With OPEC's Nov. 30 meeting in Vienna just days away, the oil minister of Iran, a member state once reluctant to help the cartel gouge gas prices, announced his readiness to join in and strengthen production cuts.

“It is highly probable that oil and energy ministers of the member countries of Organization of Petroleum Exporting Countries will reach an agreement in the Nov. 30 meeting,” Iranian Oil Minister Bijan Zangeneh said Saturday after meeting with OPEC’s secretary general in Tehran, the oil industry news site Shana reported. He added that “even Western countries expect higher prices in the market that the current levels,” and that the cartel would target a range of $55 to $60 per barrel, up from less than $50 today.

Zangeneh’s declaration contrasted with his stalemate last summer, when he blocked the cartel from reaching an agreement at a June 2 meeting in the Austrian capital by refusing to support a Saudi Arabian proposal to freeze output and consequently jack up the price of oil.

The 14-member industry group, whose member nations have suffered over the past two years from the plunging price of their economies’ top commodity, announced at the end of September its plans to cut production at its upcoming Nov. 30 meeting to between 32.5 million and 33 million barrels per day. OPEC’s current output is approximately 33.26 million barrels per day.

Since the summer of 2014, oil prices have more than halved, plummeting from more than $110 per barrel to about $47. The drop has been especially painful for OPEC member states like Iraq, where oil production accounts for more than 41 percent of gross domestic product (GDP) and Saudi Arabia, where it makes up nearly 39 percent of GDP.

But while the cartel may have finally reached consensus on its price gouging plans, the effect of an output cap may be limited.

In October, the World Energy Council released a report from its 2016 summit predicting demand for energy to peak before 2030.

“It is clear that we are undergoing a grand transition, which will create a fundamentally new world for the energy industry,” said Ged Davis, the council’s Executive Chair of Scenarios, according to the report. “Historically people have talked about peak oil but now disruptive trends are leading energy experts to consider the implications of peak demand.”

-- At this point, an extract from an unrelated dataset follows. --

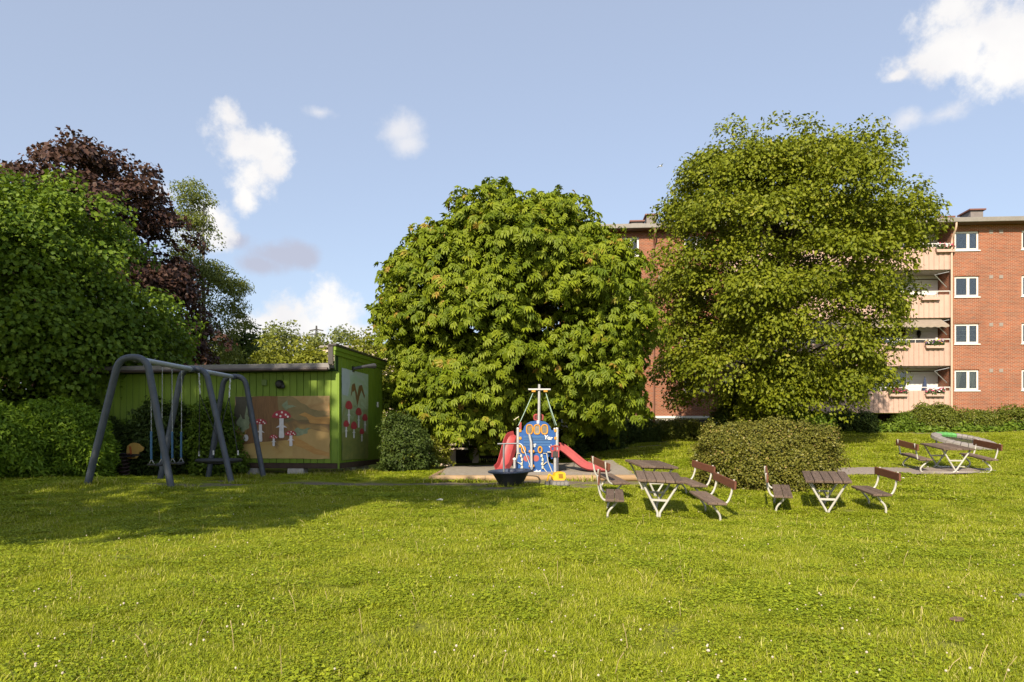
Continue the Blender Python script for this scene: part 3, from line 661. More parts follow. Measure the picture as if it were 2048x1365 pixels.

The election upset of Donald Trump on Nov. 8 also stands to potentially nullify the effects of an OPEC production cut. On his campaign site, the president-elect pledges to “unleash America’s $50 trillion in untapped shale, oil and natural gas reserves” and “eliminate all barriers to responsible energy production, creating at least half a million jobs a year, $30 billion in higher wages and cheaper energy.”